The women of the neighborhood came to the house of her brother to hear her joyous expressions of trust in Jesus, and her assurance that she should soon be with Him in glory.

She was the second daughter of that young bride of fifteen years of age, who learned to read in 1825, in the school taught by her own husband, Tannus el Haddad.
In 1867, the health of Rufka having become seriously impaired, she removed to Egypt, where after a period of rest, she opened on her own account a school for girls in Cairo, which she maintained with her wonted energy, until her marriage with the Rev.Mr.Muir, a Scotch clergyman, whom she accompanied to Melbourne, Australia, in 1869.

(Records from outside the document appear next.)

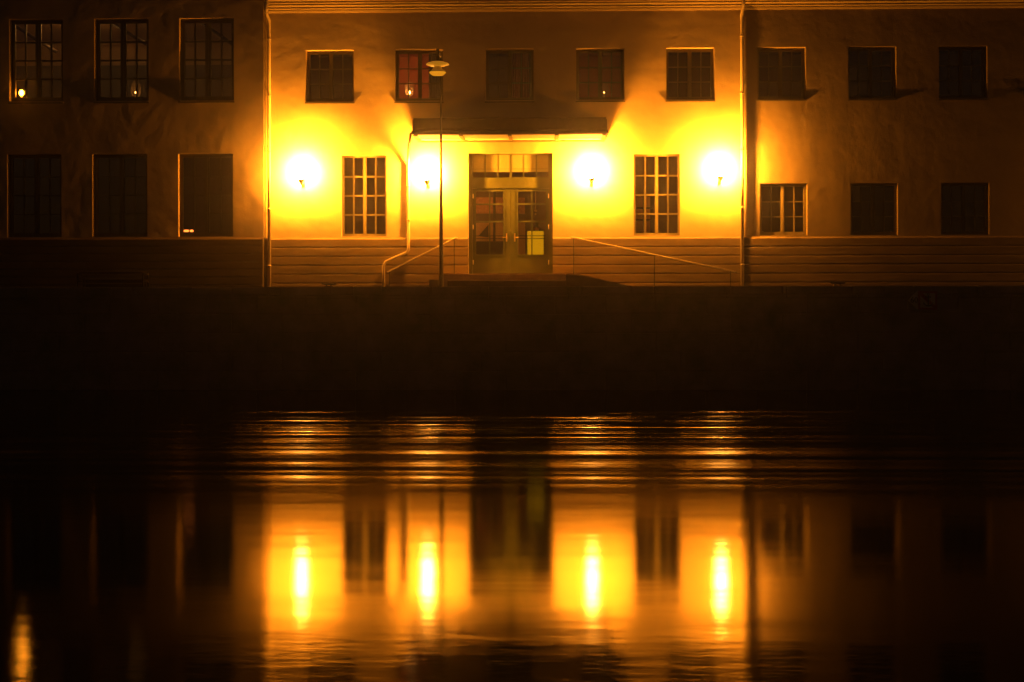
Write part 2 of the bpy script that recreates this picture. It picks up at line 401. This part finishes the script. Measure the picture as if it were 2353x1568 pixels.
# ------------------------------------------------------------ entrance door (part of the main building)
Yd = .20
Bd = MB()                                                      # fixed frame: jambs, head, transom rail, centre post
zt0, zt1 = az(408.5, Yd), az(356, Yd)                          # transom light
e = .004
Bd.box(dx0+e, ax(1093.5,Yd)-.09, Yd-.06, Yd+.08, dz0-.02, dz1-e); Bd.box(ax(1254,Yd)+.09, dx1-e, Yd-.06, Yd+.08, dz0-.02, dz1-e)
xa, xb = ax(1093.5,Yd)-.09, ax(1254,Yd)+.09
Bd.box(xa, xb, Yd-.05, Yd+.07, zt1, dz1-e)
Bd.box(xa, xb, Yd-.045, Yd+.07, az(441,Yd)+.09, zt0)
dr = Bd.build('door_frame', M['door'], main)
tr = MB(); nT = 6
for k in range(nT+1):
    x = xa + (xb-xa)*k/nT; hw = .028 if k == 3 else .014
    tr.box(x-hw, x+hw, Yd+.017, Yd+.04, zt0, zt1)
tr.box(xa, xb, Yd+.019, Yd+.038, zt0+.38*(zt1-zt0)-.006, zt0+.38*(zt1-zt0)+.006)
to = tr.build('transom_window', M['door'], main)
MB().box(xa, xb, Yd+.029, Yd+.032, zt0, zt1).build('pane', M['glass'], to)
MB().box(xa+.02, xb-.02, Yd+.0215, Yd+.0235, zt0+.25*(zt1-zt0), zt1).build('blind', M['blind'], to)
zg0, zg1 = az(585.5,Yd), az(440.5,Yd)
xmid = ax(1173.5, Yd)
for (gx0, gx1, lx0, lx1, side) in ((ax(1093.5,Yd), ax(1156.5,Yd), xa+.004, xmid-.004, 1), (ax(1190,Yd), ax(1254,Yd), xmid+.004, xb-.004, -1)):
    d = MB(); za, zb = dz0+.01, az(441,Yd)+.086
    d.box(lx0, gx0, Yd, Yd+.055, za, zb); d.box(gx1, lx1, Yd, Yd+.055, za, zb)
    d.box(gx0, gx1, Yd, Yd+.055, zg1, zb); d.box(gx0, gx1, Yd, Yd+.055, za, zg0)
    c = (gx0+gx1)/2
    H = zg1-zg0
    rows = [zg1-.20*H, zg1-.475*H]
    prev = zg1
    for z in rows + [zg0]:
        top = prev; bot = z
        d.box(c-.017, c+.017, Yd+.008, Yd+.05, bot+(.02 if z != zg0 else 0), top-(.02 if prev != zg1 else 0))
        prev = z
    for z in rows: d.box(gx0, gx1, Yd+.006, Yd+.052, z-.02, z+.02)
    # raised bead round the glass, and a moulded bottom panel
    for (a, b_, q0, q1) in ((gx0-.03,gx0,zg0-.03,zg1+.03),(gx1,gx1+.03,zg0-.03,zg1+.03)): d.box(a, b_, Yd-.014, Yd, q0, q1)
    d.box(gx0, gx1, Yd-.014, Yd, zg1, zg1+.03); d.box(gx0, gx1, Yd-.014, Yd, zg0-.03, zg0)
    d.box(gx0+.02, gx1-.02, Yd-.008, Yd, za+.10, zg0-.09)
    do = d.build('door', M['door'], main)
    MB().box(gx0, gx1, Yd+.026, Yd+.030, zg0, zg1).build('pane', M['glass'], do)
    # push bars behind the glass
    pb = MB()
    for f in (.70, .745): pb.box(gx0-.02, gx1+.02, Yd+.075, Yd+.095, zg1-f*H-.009, zg1-f*H+.009)
    pb.build('push_bar', M['dark_metal'], do)
    hx = (gx1+.085) if side == 1 else (gx0-.085)
    zh = az(546, Yd)
    h = MB(); h.box(hx-.018, hx+.018, Yd-.022, Yd, zh-.11, zh+.11)
    h.tube([(hx,Yd-.02,zh),(hx,Yd-.065,zh),(hx-.0*side,Yd-.07,zh),(hx-.10*side,Yd-.07,zh-.005)], .011, 10)
    h.build('handle', M['brass'], do)
    xh = lx0+.012 if side == 1 else lx1-.012
    for z in (za+.28, (za+zb)/2+.1, zb-.2): MB().tube([(xh,Yd-.012,z-.06),(xh,Yd-.012,z+.06)], .012, 8).build('hinge', M['rail'], do)

# ------------------------------------------------------------ canopy over the door
CYD = 1.42
cz0 = az(322, 0); cz1 = az(271, -CYD)
cx0, cx1 = ax(950, -CYD), ax(1393, -CYD)
can = MB()
prof = [(-.0, cz0+.012), (-CYD+.05, cz0+.012), (-CYD+.05, cz0-.0), (-CYD-.02, cz0+.0), (-CYD-.02, cz0+.06), (-CYD+.02, cz0+.11), (-CYD, cz0+.16), (-CYD, cz1-.03), (-CYD-.015, cz1), (0, cz1+.10)]
can.prism(prof, cx0, cx1)
cano = can.build('canopy', M['canopy'], main)
# moulded ends
for xx, s in ((cx0, -1), (cx1, 1)):
    m_ = MB(); n = [(-.0,0),(-CYD,0)]
    a, b_ = sorted((xx, xx+s*.055)); m_.box(a, b_, -CYD-.01, 0, cz0+.004, cz0+.10)
    a, b_ = sorted((xx, xx+s*.025)); m_.box(a, b_, -CYD+.002, 0, cz0+.10, cz1-.04)
    m_.build('end_moulding', M['canopy'], cano, bevel=.012)
# soffit: four pale panels between ribs
sf = MB(); W = cx1-cx0
edges = [0, .245, .5, .745, 1.0]
for k in range(4):
    a, b_ = cx0+W*edges[k]+.05, cx0+W*edges[k+1]-.05
    sf.box(a, b_, -CYD+.09, -.06, cz0-.010, cz0+.010)
sf.build('soffit_panel', M['canopy_soffit'], cano)
rb = MB()
for k in range(5):
    x = cx0+W*edges[k]; x = min(max(x, cx0+.05), cx1-.05)
    rb.box(x-.045, x+.045, -CYD+.052, -.003, cz0-.035, cz0+.010)
rb.box(cx0, cx1, -.055, -.002, cz0-.06, cz0-.036)
rb.build('rib', M['frame_light'], cano)

# ------------------------------------------------------------ wall lanterns
def wall_lamp(px, label, py=414, gm='lamp_glass'):
    x = ax(px, -.35); z = az(py, -.35)
    t = thing('wall_lamp', (x, 0, z), label, 'lamp', 'lit wall lamps along the ground floor')
    b = MB(); b.box(x-.045, x+.045, -.03, -.003, z-.13, z+.13)
    b.tube([(x,-.02,z-.06),(x,-.16,z-.10),(x,-.29,z-.09),(x,-.35,z-.03)], .016, 10)
    b.build('bracket', M['dark_metal'], t, bevel=.006)
    MB().lathe([(.018,-.09),(.03,-.06),(.06,-.03),(.075,.02),(.08,.045),(.03,.05)], (x,-.35,z), 24).build('cup', M['dark_metal'], t)
    g = MB().lathe([(.045,.052),(.095,.13),(.125,.24),(.128,.34),(.10,.45),(.05,.52),(.0,.535)], (x,-.35,z), 20)
    g.v = [(x+(vx-x)*1.3, -.35+(vy+.35)*.16, z+.052+(vz-z-.052)*.8) for vx, vy, vz in g.v]      # a flat oval lantern, broad side to the wall
    fb, ff, sb, sf_ = [], [], set(), set()
    for k, f in enumerate(g.f):
        back = sum(g.v[i][1] for i in f)/len(f) > -.35 or sum(g.v[i][2] for i in f)/len(f) > z+.405
        (sb if back else sf_).add(len(fb if back else ff)); (fb if back else ff).append(f)
    g.f = fb; g.smooth = sb; g.build('glass_globe', M[gm], t)
    g2 = MB(); g2.v = g.v; g2.f = ff; g2.smooth = sf_; g2.build('frosted_front', M['lamp_front'], t)
    return t
wall_lamp(692, 'glowing wall lamp beside the left rain pipe, leftmost of the four')
wall_lamp(981, 'glowing wall lamp under the left end of the door canopy', 417)
wall_lamp(1359.5, 'glowing wall lamp under the right end of the door canopy')
wall_lamp(2800, 'wall lamp further along the facade beyond the right edge', 560, 'lamp_glass_dim')
wall_lamp(1656, 'glowing wall lamp just left of the right rain pipe, rightmost of the four', 411)

# ------------------------------------------------------------ left building
left = thing('building', (ax(300), 0, Z0), 'dark rough rendered building on the left with larger sixteen pane windows', 'building')
LU = [(22,145),(217.5,342),(412.5,538)]; LLo = [(17,141),(212.5,338.5),(409.5,535.5)]
zlu0, zlu1 = az(232,YL,300), az(43,YL,300); zll0, zll1 = az(544.5,YL,300), az(354,YL,300)
LUx = [(-175,-52)] + LU; LLx = [(-178,-55)] + LLo
hl = [(ax(a,YL),ax(b,YL),zlu0,zlu1) for a,b in LUx] + [(ax(a,YL),ax(b,YL),zll0,zll1) for a,b in LLx]
zpl = az(547, YL, 300)
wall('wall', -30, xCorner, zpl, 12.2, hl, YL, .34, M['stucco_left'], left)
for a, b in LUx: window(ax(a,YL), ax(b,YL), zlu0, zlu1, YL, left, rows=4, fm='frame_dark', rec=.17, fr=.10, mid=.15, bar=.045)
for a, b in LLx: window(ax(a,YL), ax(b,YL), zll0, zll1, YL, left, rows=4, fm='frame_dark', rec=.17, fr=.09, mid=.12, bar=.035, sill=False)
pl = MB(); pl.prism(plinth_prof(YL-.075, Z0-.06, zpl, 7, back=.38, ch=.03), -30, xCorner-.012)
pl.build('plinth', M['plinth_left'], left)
MB().prism([(YL+.34,12.2),(YL-.4,12.15),(YL-.4,12.3),(5,14.5),(5,14.4)], -30, xCorner).build('roof', M['roof'], left)

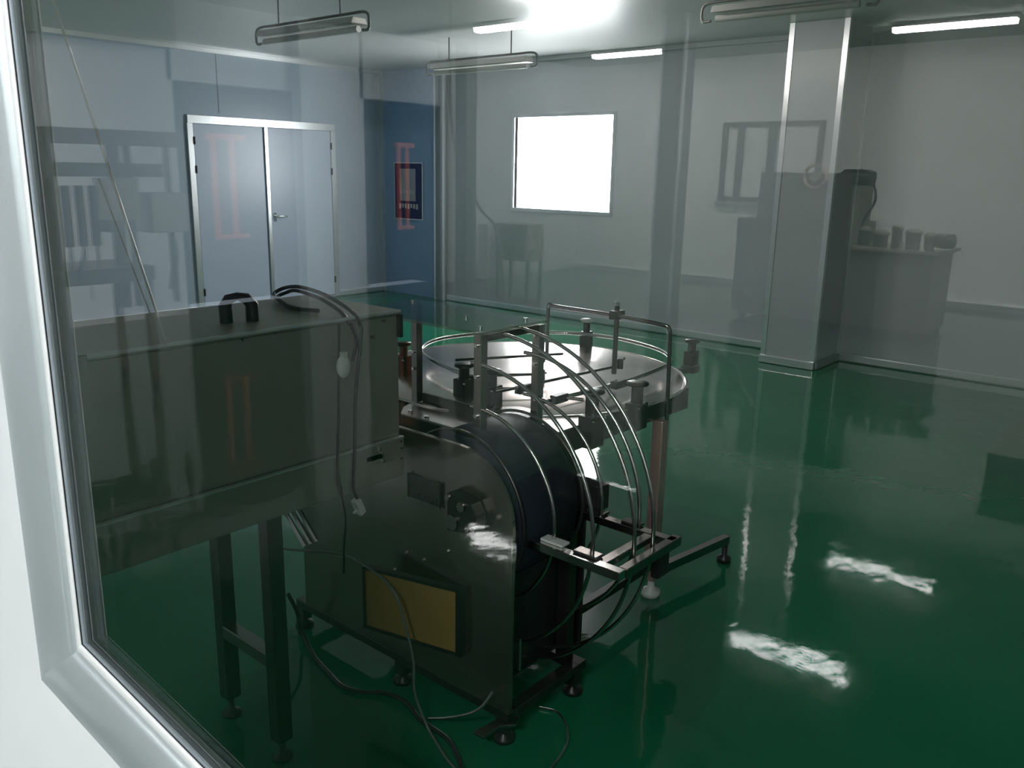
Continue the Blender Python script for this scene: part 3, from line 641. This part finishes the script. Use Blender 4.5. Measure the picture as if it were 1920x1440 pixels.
knob(3.24, 2.285, .801, .935, .026, True)
knob(3.24, 1.73, .801, .915)
knob(2.52, 1.99, .801, .90, .018)
obj('clamp_bracket', MB().bar((3.10, 1.80, .78), (3.26, 1.72, .78), .04, .02).box(3.21, 3.27, 1.70, 1.76, .77, .80), 'steel_dark', tt, .003)
# bent rod frame over the disc
obj('rod_frame', MB().tube(spline([(2.575, 2.0, .90), (2.575, 2.0, 1.09), (2.576, 1.985, 1.10)], 4)[:-1]+spline([(2.576, 1.985, 1.10), (2.59, 1.70, 1.095), (2.60, 1.52, 1.085), (2.61, 1.487, 1.07), (2.615, 1.483, 1.0), (2.62, 1.480, .74)], 6), .0075, 10), 'steel', tt)
obj('standpipe', MB().cyl((2.602, 1.703, .875), (2.602, 1.703, 1.13), .0095, 12), 'steel_dark', tt)
obj('pipe_clamp', MB().box(2.575, 2.63, 1.685, 1.72, 1.08, 1.112), 'black', tt, .003)
obj('pipe_cap', MB().cyl((2.602, 1.703, 1.13), (2.602, 1.703, 1.145), .010, 12), 'chrome', tt)
wn = obj('wing_nut', MB().cyl((2.69, 1.735, .875), (2.69, 1.735, .915), .012, 10), 'black', tt)
obj('wing', MB().bar((2.66, 1.735, .91), (2.72, 1.735, .91), .006, .010), 'black', wn)
obj('lower_shelf_plate', MB().box(1.872, 2.3, 1.60, 2.05, .690, .700), 'steel_dark', tt, .002)
for (x, y) in ((1.895, 2.05), (1.885, 1.96), (1.89, 1.80)):
    b = obj('spacer_bolt', MB().cyl((x, y, .700), (x, y, .803), .006, 8), 'steel_dark', tt); obj('nut', MB().cyl((x, y, .8008), (x, y, .809), .010, 6), 'chrome', b)
for (x, y) in ((2.68, 1.535), (2.12, 2.10), (3.12, 2.45), (2.45, 2.68)):
    l = obj('leg', MB().box(x-.024, x+.024, y-.020, y+.024, .07, .714), 'pink_steel' if y < 1.6 else 'steel_dark', tt, .003)
    obj('foot', MB().lathe((x, y, 0), [(.036, 0), (.038, .02), (.014, .034), (.011, .07)], 16), 'white_plastic' if y < 1.6 else 'black', l)
obj('floor_rail', MB().bar((2.705, 1.525, .10), (3.16, 1.46, .10), .03, .035), 'steel', tt)
obj('rail_foot', MB().lathe((3.15, 1.46, 0), [(.03, 0), (.03, .02), (.012, .03), (.012, .082)], 14), 'black', tt)
obj('cross_member', MB().box(2.14, 2.66, 1.52, 1.55, .12, .15), 'steel_dark', tt, .002)
obj('pulley_cover', MB().lathe((TX, TY, .60), [(.10, 0), (.16, .02), (.16, .113)], 32), 'steel_dark', tt)
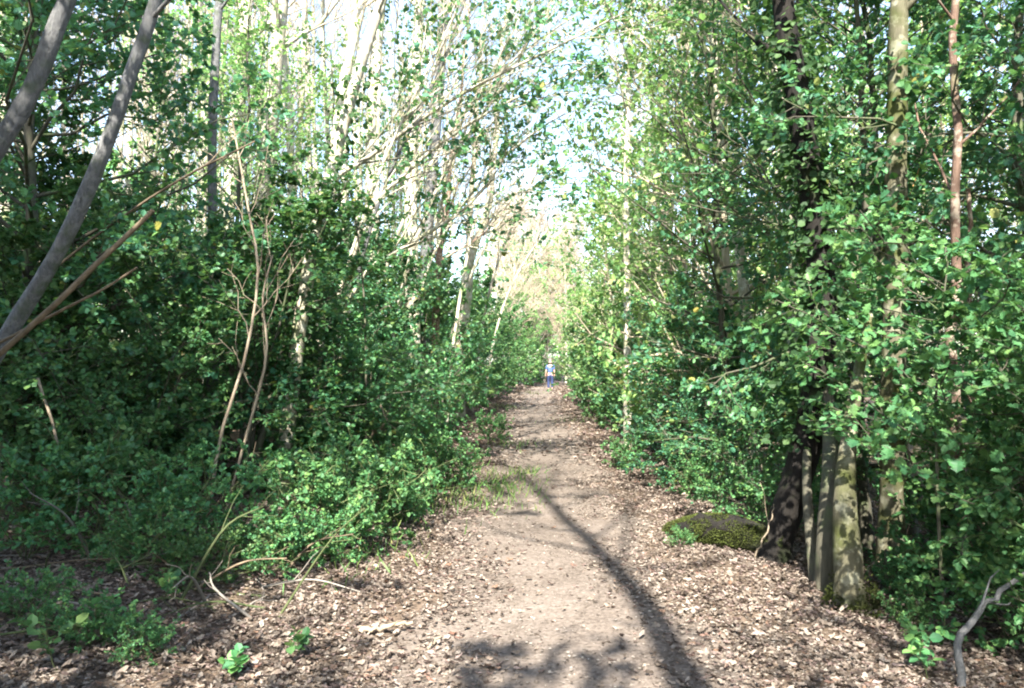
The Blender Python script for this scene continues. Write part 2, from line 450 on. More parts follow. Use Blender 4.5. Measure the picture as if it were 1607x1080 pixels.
scatter(mb, 170000, rg, 3.0, 14, 3.6, .017, DIAM, mid, .02, 1.3, .3)
scatter(mb, 16000, rg, 13, 48, 1.6, .05, DIAM, mid, .02, 1.2, .3)
tag(mb.build('leaf_crumbs', M_CRUMB), 'small crumbled leaf fragments trodden into the middle of the path', 'leaf litter', kind='stuff')

# ------------------------------------------------------------------ plant builders
def trunk_line(H, rg, lean=.1, K=9, bend=.06):
    s = np.linspace(0, 1, K)
    a = rg.uniform(0, 6.28)
    off = np.cumsum(rg.normal(0, bend * H / K, (K, 2)), 0); off -= off[0]
    return np.stack([np.cos(a) * lean * H * s + off[:, 0], np.sin(a) * lean * H * s + off[:, 1], H * s], -1)

def leafy(name, label, cat, seed, H, R, n1=46, n2=9, n3=4, nl=7, ln=.07, shape=HOLLY, mats=(M_STEM, M_HOLLY), low=.06, stems=1, r0=.06,
          prof=None, lean=.05, wid=1.0, up1=.12, twig_sides=3, spread=.25, flat=.6):
    """a leafy evergreen: stems with limbs (part «trunk») and sprays of twigs and leaves (part «crown»)"""
    rg = rngof(seed)
    root = thing(name, label, cat, (0, 0, 0))
    tr, cr = MB(), MB()
    if prof is None: prof = lambda t: (.35 + .65 * np.sin(np.clip(t * 1.05 + .12, 0, 1) * math.pi) ** .7)
    for k in range(stems):
        h = H * (1 if k == 0 else rg.uniform(.6, .95))
        T = trunk_line(h, rg, lean if stems == 1 else spread * rg.uniform(.5, 1.2))[None]
        rt = (r0 * (1 if k == 0 else rg.uniform(.55, .85)) * (1 - .85 * np.linspace(0, 1, T.shape[1])))[None]
        tubes(tr, T, rt, 9)
        b1, r1 = sprout(T, rt, n1 // stems, rg, low, .99, lambda t: 82 - 40 * t, 14, length=lambda t: R * prof(t) * rg.uniform(.75, 1.15, t.shape), up=up1, K=6, rr=.42, wig=.05)
        r1 = np.maximum(r1, .005)
        tubes(tr, b1, r1, 5)
        b2, r2 = sprout(b1, r1, n2, rg, .22, 1, 48, 14, ratio=.42, up=.03, K=4, rr=.55, flat=flat, wig=.05)
        r2 = np.maximum(r2, .0028); tubes(cr, b2, r2, 3, 0)
        b3, r3 = sprout(b2, r2, n3, rg, .15, 1, 45, 15, ratio=.5, up=.02, K=3, rr=.6, flat=flat, wig=.05)
        r3 = np.maximum(r3, .0016); tubes(cr, b3, r3, twig_sides, 0)
        leaves_on(cr, b3, r3, nl, rg, ln, shape, flat=.5, wid=wid, mat=1)
        leaves_on(cr, b2[:, :], r2, max(2, nl // 2), rg, ln, shape, t0=.5, flat=.5, wid=wid, mat=1)
    tr.build('trunk', mats[0], root)
    cr.build('crown', list(mats), root)
    return Stand(root)

def bare(name, label, cat, seed, H=15, r0=.12, n1=26, n2=8, n3=6, n4=3, mat=M_BARK, twig=M_TWIG, line=None, rad=None, low=.3, lean=.05, ratio=None, loc=(0, 0, 0), ang=38, sides=10, thin=.004, group=None):
    """a leafless tree: part «trunk» (stem and limbs), part «crown» (bare branches and twigs)"""
    rg = rngof(seed)
    root = thing(name, label, cat, loc, group)
    T = (trunk_line(H, rg, lean, 12, .035) if line is None else np.asarray(line))[None]
    rt = (r0 * (1 - .82 * np.linspace(0, 1, T.shape[1]) ** .9) if rad is None else np.asarray(rad))[None].copy()
    rt[0, 0] *= 1.35
    tr, cr = MB(), MB()
    rip = 1 + .05 * rg.normal(0, 1, (1, T.shape[1], sides))
    tubes(tr, T, rt, sides, ripple=rip)
    L = lengths(T)[0]
    b1, r1 = sprout(T, rt, n1, rg, low, 1, lambda t: ang + 14 * (1 - t), 9, length=lambda t: L * (ratio or .26) * (1.15 - .75 * t), up=.25, K=6, rr=.4, wig=.03)
    tubes(tr, b1, np.maximum(r1, .008), 5)
    b2, r2 = sprout(b1, np.maximum(r1, .01), n2, rg, .2, 1, 36, 10, ratio=.45, up=.16, K=4, rr=.5, wig=.04)
    tubes(cr, b2, np.maximum(r2, thin * 1.3), 4)
    b3, r3 = sprout(b2, np.maximum(r2, .006), n3, rg, .15, 1, 38, 12, ratio=.5, up=.08, K=3, rr=.5, wig=.04)
    tubes(cr, b3, np.maximum(r3, thin), 3)
    if n4:
        b4, r4 = sprout(b3, np.maximum(r3, .004), n4, rg, .2, 1, 38, 12, ratio=.55, up=.05, K=2, rr=.5, wig=.02)
        tubes(cr, b4, np.maximum(r4, thin * .8), 3)
    tr.build('trunk', mat, root)
    cr.build('crown', twig, root)
    return Stand(root)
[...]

Since the death of her husband she has returned to her favorite employment of teaching, with marked success, among the British population of Melbourne.
While in Cairo, she passed through a deep and agonizing religious experience, which she described in the following letter to Mrs.Whiting, and the result of which was a new life in Christ.
Cairo, Egypt, _July 9, 1868_.
"I think I shall always remember my stay in Cairo with much pleasure, but the greatest advantage of this year is the opportunity I had of stopping to think of the interests of a never dying soul, of a neglected Saviour, an offended God.

Yes, I have reflected, struggled, oh, how hard, and thanks to an ever merciful God, I trust I have been led by the Holy Spirit to see and feel my great sin, and casting myself at the feet of Jesus, stayed there with my sinful heart till a loving Saviour just came and took it up.